Wednesday, December 12, 2007

Top ten

The top ten ways to get screwed by the C language has 18 entries. I was a bit surprised that entries weren't numbered starting at zero. Entry 15 (which you might note is more than ten) talks about using an array past it's end.

Today, let's start with number one.

#1 Non-terminated comment, "accidentally" terminated by some subsequent comment, with the code in between swallowed.

a=b; /* this is a bug
c=d; /* c=d will never happen */

In the eighties, i wrote a small filter (in C, of course) that can do two things. First, it can show you all the comments in a C program. Second, it can remove all the comments in a C program. This basically solves the debugging of this problem. By looking at all the comments, it becomes obvious, as in the previous example, that some code has been commented out. Since about that time, i've used '#ifdef' to effectively comment out code. In the early days of C, however, before the evil C preprocessor was invented, one would use another idiom:

if (0) {

The optimizer would notice that the code couldn't be reached and left it out. But then, my comment filter wouldn't show it, right?

Where is this filter now? Well, i've planned releasing it, but it just hasn't happened. I might have published it here, but my home machine is down right now. I might finish repairs tonight.
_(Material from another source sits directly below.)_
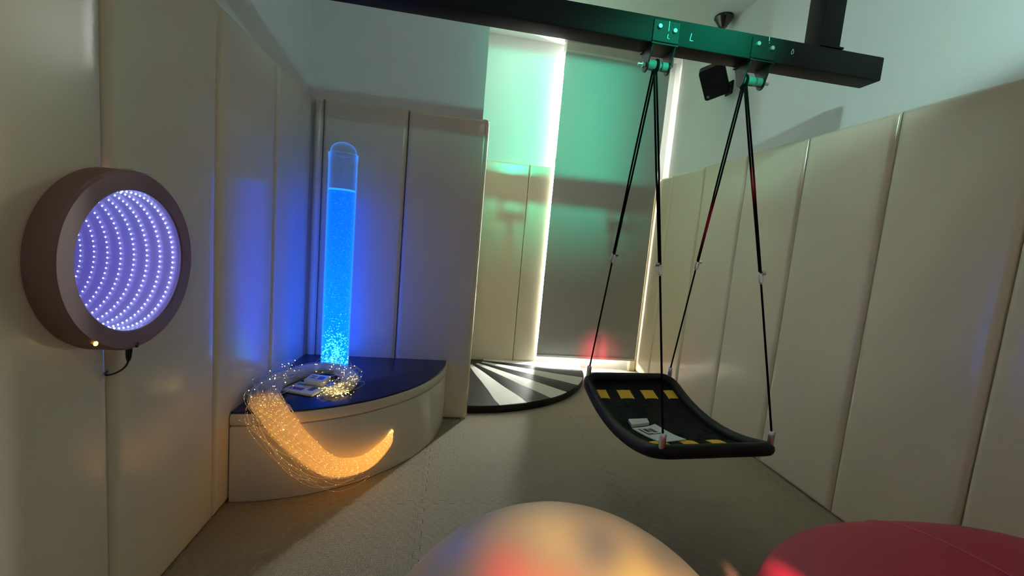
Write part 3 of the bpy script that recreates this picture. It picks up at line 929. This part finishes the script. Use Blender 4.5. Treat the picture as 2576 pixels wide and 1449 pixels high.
# ------------------------------------------------------------------ infinity mirror
im = thing('infinity_mirror', 'round brown framed infinity mirror glowing with violet rings of lights', 'infinity mirror', (XL, MY, MZ))
XF = -.823
def ml(bm): return rel(bm, im)
prof = [(.184, -1.0), (.184, XF-.006), (.188, XF), (.228, XF), (.235, XF-.007), (.235, XL+.002), (.213, XL+.002), (.213, XL-.02)]
bm = B(); lathe(bm, [(.1845, XF-.012), (.1845, XF-.003), (.188, XF), (.229, XF), (.235, XF-.006), (.235, XL+.005), (.20, XL+.005), (.1845, XF-.03)], 96, 'X', (0, MY, MZ))
obj('frame', ml(bm), 'mirror_frame', im, smooth=.5)
XE = -1.30
obj('mirror_tunnel', ml(lathe(B(), [(.1844, XF-.004), (.1844, XE), (0, XE)], 96, 'X', (0, MY, MZ))), 'tunnel', im, smooth=.6)  # solid tunnel built in place of the mirrored depth
obj('glass', ml(lathe(B(), [(0, XF-.010), (.1838, XF-.010), (.1838, XF-.013), (0, XF-.013)], 64, 'X', (0, MY, MZ))), 'glass', im)
for k in range(12):  # front ring is the LED strip; deeper glowing rings stand in for its reflections
    bm = B(); x = -.847-.0355*k
    n = 72
    for i in range(n):
        a = 2*PI*i/n
        octa(bm, (x, MY+.1795*math.cos(a), MZ+.1795*math.sin(a)), .0031)
    lm = mat('blue_white_led_and_reflection_%d' % k, (.8, .8, .9), .4, emit=(.50, .62, 1.0), estr=7*.86**k)
    o = obj('led_ring_and_reflection', ml(bm), lm, im); o['kind'] = 'stuff'
def front(y, z, r, mm, nm):
    obj(nm, ml(lathe(B(), [(r*1.3, XF-.001), (r*1.2, XF+.0012), (r, XF+.0018), (0, XF+.0018)], 12, 'X', (0, y, z))), mm, im, smooth=.6)
front(1.093, .906, .0045, 'indicator', 'indicator_light')
front(1.224, .869, .006, 'black_plastic', 'switch')
bm = tube(B(), [(-.862, 1.252, .866), (-.862, 1.252, .845), (-.862, 1.250, .825), (-.862, 1.249, .815)], [.008, .008, .0065, .004], 10)
obj('power_plug', ml(bm), 'black_plastic', im, smooth=.7)
bm = tube(B(), catmull([(-.862, 1.249, .818), (-.864, 1.247, .806), (-.868, 1.237, .795), (-.872, 1.215, .790), (-.878, 1.195, .792), (-.90, 1.2295, .790)], 6), .0026, 7)
obj('power_cord', ml(bm), 'black_plastic', im, smooth=True)
bm = box(B(), XL+.001, XL+.035, MY+.03, MY+.105, MZ+.2365, MZ+.2425, .001, 1)
obj('hanging_tab', ml(bm), 'white_plastic', im)

# ------------------------------------------------------------------ speaker on the right wall
spk = thing('wall_speaker', 'black square wall speaker tilted on its bracket under the beam', 'speaker', (1.87, 3.05, 2.573))
yaw, pit, rol = .52, .62, .353
n_ = Vector((-math.sin(yaw)*math.cos(pit), -math.cos(yaw)*math.cos(pit), -math.sin(pit)))
r_ = Vector((math.cos(yaw), -math.sin(yaw), 0)); u_ = n_.cross(r_)
if u_.z < 0: u_ = -u_
r2 = r_*math.cos(rol)+u_*math.sin(rol); u2 = -r_*math.sin(rol)+u_*math.cos(rol)
RM = Matrix((r2, u2, n_)).transposed().to_4x4()
if RM.determinant() < 0: RM = Matrix((-r2, u2, n_)).transposed().to_4x4()
sgn = 1 if RM.col[0].to_3d().dot(r2) > 0 else -1
def sploc(bm):
    bmesh.ops.transform(bm, matrix=RM, verts=bm.verts[:]); return bm
bm = box(B(), -.089, .089, -.112, .112, -.11, 0)
es = [e for e in bm.edges if abs(e.verts[0].co.z-e.verts[1].co.z) > .05]
bmesh.ops.bevel(bm, geom=es, offset=.02, segments=4, profile=.5, affect='EDGES')
obj('cabinet', sploc(bm), 'speaker', spk, smooth=.6)
bm = box(B(), -.083, .083, -.106, .106, 0, .006)
es = [e for e in bm.edges if abs(e.verts[0].co.z-e.verts[1].co.z) > .003]
bmesh.ops.bevel(bm, geom=es, offset=.018, segments=4, profile=.5, affect='EDGES')
gr = obj('grille', sploc(bm), 'speaker', spk, smooth=.6)
bm = B(); lx0 = -.062*sgn
for x0_, x1_, y0_, y1_ in ((-.008, .008, -.080, -.077), (-.008, -.004, -.090, -.080), (-.004, .006, -.086, -.083), (-.006, .008, -.094, -.091)):
    box(bm, lx0+x0_, lx0+x1_, y0_, y1_, .006, .0068)
obj('logo', sploc(bm), 'logo', gr)
arm0 = -n_*.11
bm = tube(B(), [arm0, arm0+Vector((.05, .01, .01)), Vector((WR-1.87-.004, .10, .02))], .011, 10)
box(bm, WR-1.87-.012, WR-1.87-.001, .06, .14, -.03, .07, .002, 1)
obj('wall_bracket', bm, 'speaker', spk, smooth=.6)
bm = tube(B(), catmull([r2*.07+u2*.09-n_*.10, r2*.11+u2*.12-n_*.08, r2*.13+u2*.17-n_*.10, Vector((WR-1.87-.003, -.02, .22))], 6), .003, 7)
obj('speaker_cable', bm, 'speaker', spk, smooth=True)

# ceiling canopy with a hanging wire
cp = thing('ceiling_canopy', 'black bell shaped ceiling canopy with thin wire behind the beam', 'canopy', (1.985, 3.225, ZC))
obj('bell', lathe(B(), [(0, -.001), (.070, -.001), (.072, -.012), (.066, -.022), (.040, -.062), (.030, -.078), (.022, -.086), (0, -.088)], 32), 'black_plastic', cp, smooth=.8)
obj('wire', tube(B(), [(.012, 0, -.086), (.012, 0, -.62)], .0025, 6), 'black_plastic', cp)
# shallow ceiling plate
pl = tag(obj('ceiling_plate', rel(box(B(), 1.60, 2.02, 2.55, 2.92, ZC-.018, ZC-.0005, .004, 1), type('o', (), {'location': (1.8, 2.75, ZC)})()), 'plaster'), 'flat square plate on the ceiling above the beam', 'ceiling plate')
pl.location = (1.8, 2.75, ZC)

# ------------------------------------------------------------------ gym ball
gb = obj('gym_ball', lathe(B(), [(0, -.378)] + [(.378*math.sin(a), -.378*math.cos(a)) for a in [PI*k/48 for k in range(1, 48)]] + [(0, .378)], 96), 'ball', smooth=True)
gb.location = (.238, .592, .378)
tag(gb, 'large pale gym ball at the bottom lit with red and yellow light', 'gym ball')

# ------------------------------------------------------------------ red beanbag seat
rs = thing('red_seat', 'round glossy red padded floor seat in the lower right corner', 'floor seat', (1.32, .43, 0))
def se(c, e): return math.copysign(abs(c)**e, c)
SHX, SHY, SHZ = .675, .63, .585
def seat_pt(a, ph):
    cz, cr_ = se(math.sin(ph), .7), se(math.cos(ph), .5)
    lobe = 1 + .012*math.cos(6*a+.4)*cr_
    return Vector((SHX*cr_*lobe*se(math.cos(a), .92), SHY*cr_*lobe*se(math.sin(a), .92), max(0, SHZ/2+SHZ/2*cz)))
bm = B(); NU, NV = 96, 30; rings = []
for j in range(NV+1):
    ph = -PI/2 + PI*j/NV
    rings.append([bm.verts.new(seat_pt(2*PI*i/NU, ph)) for i in range(NU)])
for A, D in zip(rings, rings[1:]):
    for i in range(NU): bm.faces.new((A[i], A[(i+1) % NU], D[(i+1) % NU], D[i]))
bmesh.ops.remove_doubles(bm, verts=bm.verts[:], dist=1e-5)
obj('seat_body', bm, 'red', rs, smooth=True)
for a in (1.62, 2.62, .58, 3.66, 4.7, 5.75):
    p0, p1 = (.62, 1.45) if a < 2 else (-.5, 1.45)
    pts = [seat_pt(a, p0+(p1-p0)*k/24) for k in range(25)]
    obj('seam', tube(B(), pts, .0022, 6), 'red_pipe' if a < 2 else 'red', rs, smooth=True)

# smoothing of vinyl etc. is done per mesh; finished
This thing with comments is, of course, by design. The most memorable time that i was bitten by it was back in the 80x24 terminal days. Someone who worked for me submitted non-working code, but had run out of time to debug it. It turned out that this person used a comment block, where each line of the block had an open and close comment bit. However, the last line of the block's closing comment had a space between the '*' and the '/', so didn't close the comment. Why wasn't it obvious? The terminal didn't wrap the line (which was 81 characters long), it wrote all characters starting with the 80th in the last column. So, the space went there, and a millisecond later (9600 BAUD) the slash went there. At that point, it looked like '*/'. That may have been when i wrote the filter. But i may already have had it. Single stepping in the debugger showed that some code was missing.